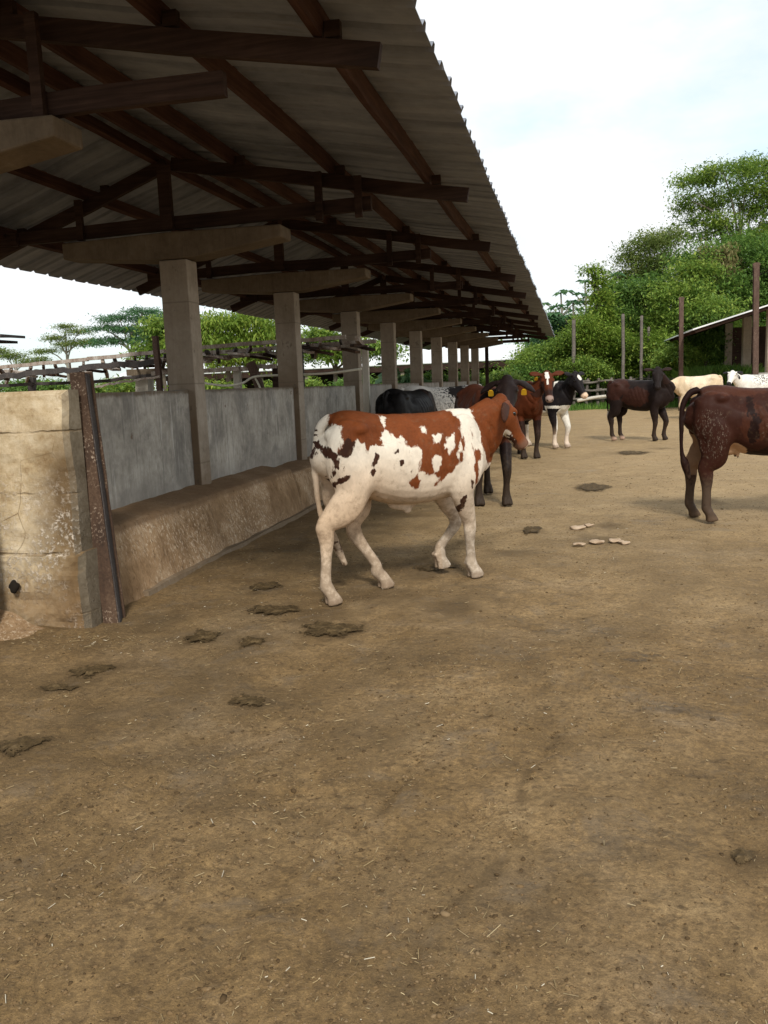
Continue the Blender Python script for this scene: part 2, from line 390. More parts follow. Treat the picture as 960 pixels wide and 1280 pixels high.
    dd += .0020 * np.sin((ax_ + (az_ - 1.0) * .35) * 2 * math.pi / .078) * ss(ax_, -.16, -.08) * ss(ax_, .26, .18) * ss(az_, .76, .88) * ss(az_, 1.16, 1.06) * ss(ay_, .1, .2)
    dd += -.008 * np.exp(-((ax_ - .63 - .06 * np.sin(az_ * 9)) / .012) ** 2) * ss(az_, .85, .95) * ss(az_, 1.2, 1.1) - .007 * np.exp(-((ax_ - .70 - .05 * np.sin(az_ * 8 + 1)) / .012) ** 2) * ss(az_, .9, 1.0) * ss(az_, 1.25, 1.15)
    co2 += nor * (dd * 1.55)[:, None]
    co2[inhead] = co[inhead]
    body.vertices.foreach_set('co', (co2 * scale).astype(np.float32).ravel())
    res = dict(patch=np.full(n, -1.0), patch2=np.full(n, -1.0), pink=np.zeros(n), dark=np.zeros(n), mud=np.zeros(n), crust=np.zeros(n))
    res['mud'] = ss(co[:, 2], .75, .1)
    res['dark'] = ss(co[:, 2], .075, .06) * 1.0
    tl = np.array(tail); res['_tail'] = np.min(np.linalg.norm(co[:, None, :] - catmull(tl, 4)[None], axis=2), axis=1)
    color(co, hc, inhead, res)
    nos = np.minimum(np.linalg.norm((hc - np.array([.482, .036, -.022])) / np.array([.022, .014, .012]), axis=1), np.linalg.norm((hc - np.array([.482, -.036, -.022])) / np.array([.022, .014, .012]), axis=1))
    res['dark'] = np.maximum(res['dark'], ss(nos, 1.25, .8))
    for k, a in res.items():
        if k[0] == '_': continue
        at = body.attributes.new(k, 'FLOAT', 'POINT'); at.data.foreach_set('value', a.astype(np.float32))
    body.polygons.foreach_set('use_smooth', np.ones(len(body.polygons), bool))
    body.materials.clear(); body.materials.append(mat)
    o = bpy.data.objects.new('cow', body); C.objects.link(o); o.location = loc; o.rotation_euler = (0, 0, math.radians(ang))
    put(o, label, 'cow', group)
    for s in (-1, 1):
        v, f = ellipsoid((.132, s * .096, .022), (.021, .015, .016), nu=12, nv=8); v = (np.asarray(v) @ HS.T + P0) * scale
        e = bpy.data.objects.new('eye', mesh_np('eye', v, f, True)); e.data.materials.append(M_EYE); C.objects.link(e); e.parent = o
    for s, x in tags:
        mb = MB(); z0 = .02 + ear_droop * .12 - .012; y0 = s * (.165 if not x else x)
        mb.v = []; mb.f = []
        pl = [(-.014, .0), (.014, .0), (.026, -.022), (.028, -.068), (.018, -.076), (-.018, -.076), (-.028, -.068), (-.026, -.022)]
        a = [(.030, y0 + q[0], z0 + q[1]) for q in pl]; b = [(.038, y0 + q[0], z0 + q[1]) for q in pl]; k = len(pl)
        mb.add([tuple((np.array(p) @ HS.T + P0) * scale) for p in a + b], [tuple(range(k)), tuple(range(2 * k - 1, k - 1, -1))] + [(i, i + k, (i + 1) % k + k, (i + 1) % k) for i in range(k)])
        tg = mb.build('ear_tag', M_TAG); tg.parent = o
    return o

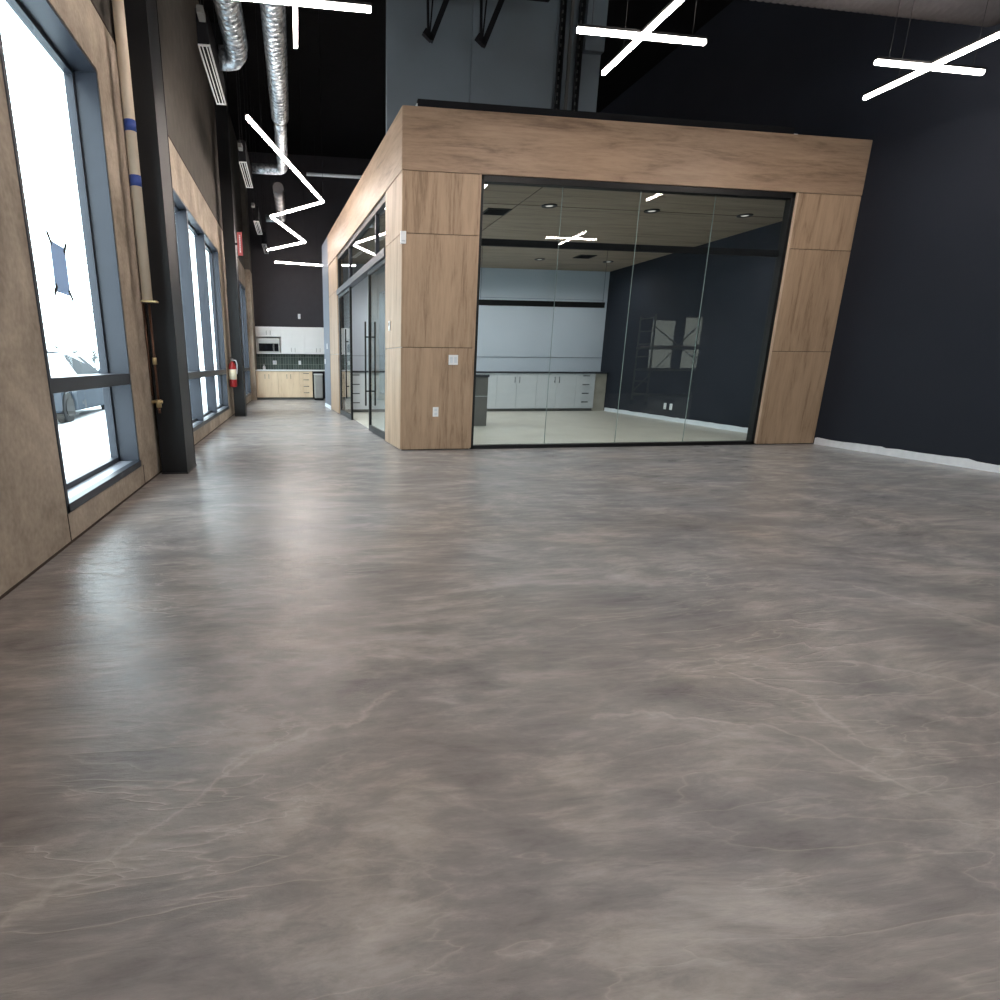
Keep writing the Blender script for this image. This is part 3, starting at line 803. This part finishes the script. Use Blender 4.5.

==============================

Give every line back word for word and leave the pictures out.

Continue the Blender Python script for this scene: part 2, from line 390. More parts follow. Treat the picture as 960 pixels wide and 1280 pixels high.
    dd += .0020 * np.sin((ax_ + (az_ - 1.0) * .35) * 2 * math.pi / .078) * ss(ax_, -.16, -.08) * ss(ax_, .26, .18) * ss(az_, .76, .88) * ss(az_, 1.16, 1.06) * ss(ay_, .1, .2)
    dd += -.008 * np.exp(-((ax_ - .63 - .06 * np.sin(az_ * 9)) / .012) ** 2) * ss(az_, .85, .95) * ss(az_, 1.2, 1.1) - .007 * np.exp(-((ax_ - .70 - .05 * np.sin(az_ * 8 + 1)) / .012) ** 2) * ss(az_, .9, 1.0) * ss(az_, 1.25, 1.15)
    co2 += nor * (dd * 1.55)[:, None]
    co2[inhead] = co[inhead]
    body.vertices.foreach_set('co', (co2 * scale).astype(np.float32).ravel())
    res = dict(patch=np.full(n, -1.0), patch2=np.full(n, -1.0), pink=np.zeros(n), dark=np.zeros(n), mud=np.zeros(n), crust=np.zeros(n))
    res['mud'] = ss(co[:, 2], .75, .1)
    res['dark'] = ss(co[:, 2], .075, .06) * 1.0
    tl = np.array(tail); res['_tail'] = np.min(np.linalg.norm(co[:, None, :] - catmull(tl, 4)[None], axis=2), axis=1)
    color(co, hc, inhead, res)
    nos = np.minimum(np.linalg.norm((hc - np.array([.482, .036, -.022])) / np.array([.022, .014, .012]), axis=1), np.linalg.norm((hc - np.array([.482, -.036, -.022])) / np.array([.022, .014, .012]), axis=1))
    res['dark'] = np.maximum(res['dark'], ss(nos, 1.25, .8))
    for k, a in res.items():
        if k[0] == '_': continue
        at = body.attributes.new(k, 'FLOAT', 'POINT'); at.data.foreach_set('value', a.astype(np.float32))
    body.polygons.foreach_set('use_smooth', np.ones(len(body.polygons), bool))
    body.materials.clear(); body.materials.append(mat)
    o = bpy.data.objects.new('cow', body); C.objects.link(o); o.location = loc; o.rotation_euler = (0, 0, math.radians(ang))
    put(o, label, 'cow', group)
    for s in (-1, 1):
        v, f = ellipsoid((.132, s * .096, .022), (.021, .015, .016), nu=12, nv=8); v = (np.asarray(v) @ HS.T + P0) * scale
        e = bpy.data.objects.new('eye', mesh_np('eye', v, f, True)); e.data.materials.append(M_EYE); C.objects.link(e); e.parent = o
    for s, x in tags:
        mb = MB(); z0 = .02 + ear_droop * .12 - .012; y0 = s * (.165 if not x else x)
        mb.v = []; mb.f = []
        pl = [(-.014, .0), (.014, .0), (.026, -.022), (.028, -.068), (.018, -.076), (-.018, -.076), (-.028, -.068), (-.026, -.022)]
        a = [(.030, y0 + q[0], z0 + q[1]) for q in pl]; b = [(.038, y0 + q[0], z0 + q[1]) for q in pl]; k = len(pl)
        mb.add([tuple((np.array(p) @ HS.T + P0) * scale) for p in a + b], [tuple(range(k)), tuple(range(2 * k - 1, k - 1, -1))] + [(i, i + k, (i + 1) % k + k, (i + 1) % k) for i in range(k)])
        tg = mb.build('ear_tag', M_TAG); tg.parent = o
    return o

Keep writing the Blender script for this image. This is part 3, starting at line 803. This part finishes the script. Use Blender 4.5.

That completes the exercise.